Start Information provided
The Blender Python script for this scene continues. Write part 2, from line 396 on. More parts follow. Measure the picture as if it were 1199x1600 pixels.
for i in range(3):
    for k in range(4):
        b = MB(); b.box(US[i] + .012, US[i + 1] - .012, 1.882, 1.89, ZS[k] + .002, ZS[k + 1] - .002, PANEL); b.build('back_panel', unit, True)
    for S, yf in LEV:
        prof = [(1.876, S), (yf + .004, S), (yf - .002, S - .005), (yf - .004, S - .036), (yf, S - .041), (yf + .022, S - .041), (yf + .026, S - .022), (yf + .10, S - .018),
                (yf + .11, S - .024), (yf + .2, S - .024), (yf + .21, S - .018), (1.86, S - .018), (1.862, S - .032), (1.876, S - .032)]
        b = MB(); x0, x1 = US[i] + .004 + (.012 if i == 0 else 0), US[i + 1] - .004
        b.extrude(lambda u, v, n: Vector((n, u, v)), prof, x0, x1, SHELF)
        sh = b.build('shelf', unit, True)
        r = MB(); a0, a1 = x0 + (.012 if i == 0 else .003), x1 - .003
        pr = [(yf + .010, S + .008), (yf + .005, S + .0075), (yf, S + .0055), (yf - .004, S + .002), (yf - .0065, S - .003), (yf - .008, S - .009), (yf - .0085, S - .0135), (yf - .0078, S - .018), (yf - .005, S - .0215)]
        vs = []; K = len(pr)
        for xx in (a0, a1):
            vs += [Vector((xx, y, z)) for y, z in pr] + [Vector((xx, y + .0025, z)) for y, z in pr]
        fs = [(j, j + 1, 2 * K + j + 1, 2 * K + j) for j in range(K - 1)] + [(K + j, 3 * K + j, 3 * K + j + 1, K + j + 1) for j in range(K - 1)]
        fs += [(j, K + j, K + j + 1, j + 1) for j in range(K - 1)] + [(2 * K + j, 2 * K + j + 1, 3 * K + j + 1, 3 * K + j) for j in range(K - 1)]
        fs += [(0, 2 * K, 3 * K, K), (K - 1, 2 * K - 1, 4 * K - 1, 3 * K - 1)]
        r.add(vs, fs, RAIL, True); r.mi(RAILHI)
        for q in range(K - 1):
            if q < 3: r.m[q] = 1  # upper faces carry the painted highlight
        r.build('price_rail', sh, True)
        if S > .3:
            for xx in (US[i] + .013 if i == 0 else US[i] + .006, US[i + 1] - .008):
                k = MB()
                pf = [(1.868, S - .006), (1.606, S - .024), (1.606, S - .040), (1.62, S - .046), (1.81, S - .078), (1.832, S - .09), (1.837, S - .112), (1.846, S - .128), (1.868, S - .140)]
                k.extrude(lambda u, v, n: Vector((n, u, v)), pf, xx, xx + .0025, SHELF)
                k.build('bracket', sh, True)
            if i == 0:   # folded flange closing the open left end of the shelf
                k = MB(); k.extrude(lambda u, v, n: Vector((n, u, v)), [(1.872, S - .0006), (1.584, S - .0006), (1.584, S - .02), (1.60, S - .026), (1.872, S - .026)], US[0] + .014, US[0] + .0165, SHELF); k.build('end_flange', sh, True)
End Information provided
■ The exercise
Repeat every line of the data, exactly and in full.

■ The reply
The Blender Python script for this scene continues. Write part 2, from line 396 on. More parts follow. Measure the picture as if it were 1199x1600 pixels.
for i in range(3):
    for k in range(4):
        b = MB(); b.box(US[i] + .012, US[i + 1] - .012, 1.882, 1.89, ZS[k] + .002, ZS[k + 1] - .002, PANEL); b.build('back_panel', unit, True)
    for S, yf in LEV:
        prof = [(1.876, S), (yf + .004, S), (yf - .002, S - .005), (yf - .004, S - .036), (yf, S - .041), (yf + .022, S - .041), (yf + .026, S - .022), (yf + .10, S - .018),
                (yf + .11, S - .024), (yf + .2, S - .024), (yf + .21, S - .018), (1.86, S - .018), (1.862, S - .032), (1.876, S - .032)]
        b = MB(); x0, x1 = US[i] + .004 + (.012 if i == 0 else 0), US[i + 1] - .004
        b.extrude(lambda u, v, n: Vector((n, u, v)), prof, x0, x1, SHELF)
        sh = b.build('shelf', unit, True)
        r = MB(); a0, a1 = x0 + (.012 if i == 0 else .003), x1 - .003
        pr = [(yf + .010, S + .008), (yf + .005, S + .0075), (yf, S + .0055), (yf - .004, S + .002), (yf - .0065, S - .003), (yf - .008, S - .009), (yf - .0085, S - .0135), (yf - .0078, S - .018), (yf - .005, S - .0215)]
        vs = []; K = len(pr)
        for xx in (a0, a1):
            vs += [Vector((xx, y, z)) for y, z in pr] + [Vector((xx, y + .0025, z)) for y, z in pr]
        fs = [(j, j + 1, 2 * K + j + 1, 2 * K + j) for j in range(K - 1)] + [(K + j, 3 * K + j, 3 * K + j + 1, K + j + 1) for j in range(K - 1)]
        fs += [(j, K + j, K + j + 1, j + 1) for j in range(K - 1)] + [(2 * K + j, 2 * K + j + 1, 3 * K + j + 1, 3 * K + j) for j in range(K - 1)]
        fs += [(0, 2 * K, 3 * K, K), (K - 1, 2 * K - 1, 4 * K - 1, 3 * K - 1)]
        r.add(vs, fs, RAIL, True); r.mi(RAILHI)
        for q in range(K - 1):
            if q < 3: r.m[q] = 1  # upper faces carry the painted highlight
        r.build('price_rail', sh, True)
        if S > .3:
            for xx in (US[i] + .013 if i == 0 else US[i] + .006, US[i + 1] - .008):
                k = MB()
                pf = [(1.868, S - .006), (1.606, S - .024), (1.606, S - .040), (1.62, S - .046), (1.81, S - .078), (1.832, S - .09), (1.837, S - .112), (1.846, S - .128), (1.868, S - .140)]
                k.extrude(lambda u, v, n: Vector((n, u, v)), pf, xx, xx + .0025, SHELF)
                k.build('bracket', sh, True)
            if i == 0:   # folded flange closing the open left end of the shelf
                k = MB(); k.extrude(lambda u, v, n: Vector((n, u, v)), [(1.872, S - .0006), (1.584, S - .0006), (1.584, S - .02), (1.60, S - .026), (1.872, S - .026)], US[0] + .014, US[0] + .0165, SHELF); k.build('end_flange', sh, True)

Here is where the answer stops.